アラブの革新派諸国や、パレスチナ自治政府から援助を強要される湾岸諸国では、マハムード・アッバース議長の率いるパレスチナ自治政府と幹部が、汚職構造であることから、ハマースに対し好感を抱く傾向が、増大してきている。

こうした傾向は、アメリカやイスラエルが、ハマースを交渉の主役として認めず、否定し続けたとしても、近い将来、ハマースが完全にパレスチナ問題の、中心に位置することが予想されるのではないか。

そもそも、ハマース出身のイスマイル・ハニヤ首相は、正式な選挙で多数票を獲得して、就任した人物であり、ハマースとファタハとのガザ闘争後に、マハムード・アッバース議長が指名した、ファッヤード氏の首相就任は、非合法なのだ。

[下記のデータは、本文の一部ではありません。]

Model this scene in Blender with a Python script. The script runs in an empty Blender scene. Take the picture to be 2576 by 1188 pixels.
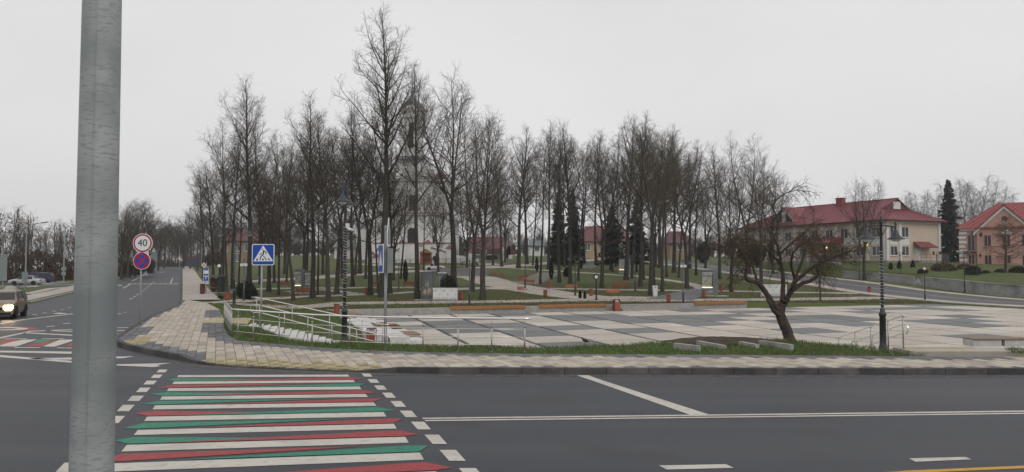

これを認めようとしないマハム―ド・アッバース議長も、1月9日の段階で、彼の議長職の期限が切れているにもかかわらず、居座り続けているに過ぎないのだ。つまり、非合法なのはマハムード・アッバース議長であり、彼が強引に指名した、ファッヤード首相なのだ。

日本はそれを承知の上で、パレスチナ自治政府に対応しているのであろうか。そうであるとすれば、あまりにも不公平であり、イスラエル・アメリカ依存が強すぎるのではないか。もし、そのことを知らないでの対応であれば、愚かとしか言いようがなかろう。